How does one compute the following integral
$$\int _Vf(\pmb{r})\delta (g(\pmb{r}))d\pmb{r}$$
if $g: \mathbb{R}^n \to \mathbb{R}^m$. In this question and the Wikipedia page on the Dirac delta function an answer is given for $m=1$ as
$$\int _Vf(\pmb{r})\delta (g(\pmb{r}))d\pmb{r}=\int _{g^{-1}(0)}\frac{f(\pmb{r})}{|\nabla g(\pmb{r})|}d\sigma\ .$$
So my question concerns the case wheere $m>1$. Is there also some good reference for citing the corresponding result?
Pretend for now that $\delta$ is a bounded measurable function. Consider the measure $\mu$ with $d\mu/dr=f$ (here dr denotes the corresponding Lebesgue measure).
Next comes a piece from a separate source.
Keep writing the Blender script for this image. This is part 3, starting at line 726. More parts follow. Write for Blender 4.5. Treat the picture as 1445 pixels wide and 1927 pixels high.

By the change of variables formula, $$\int \delta\circ gd\mu=\int\delta d(g_*\mu)$$ where $(g_*\mu)(U)=\mu(g^{-1}U)$. By definition of the delta function, the right hand side is equal to ${\frac {d(g_*\mu)}{dr}}(0)$, i.e. the Radon-Nikodym derivative evaluated at the origin.
Using the Smooth Coarea formula, it's easy to check that
https://en.wikipedia.org/wiki/Smooth_coarea_formula
$${\frac {d(g_*\mu)}{dr}}(y)=\int_{g^{-1}y} {\frac {d\mu/dr}{\sqrt{det(dg(dg)^T)}}}dN$$ where $dN$ is the induced Riemannian measure on the preimage.
You also probably want g to be a submersion (i.e. differential is always surjective).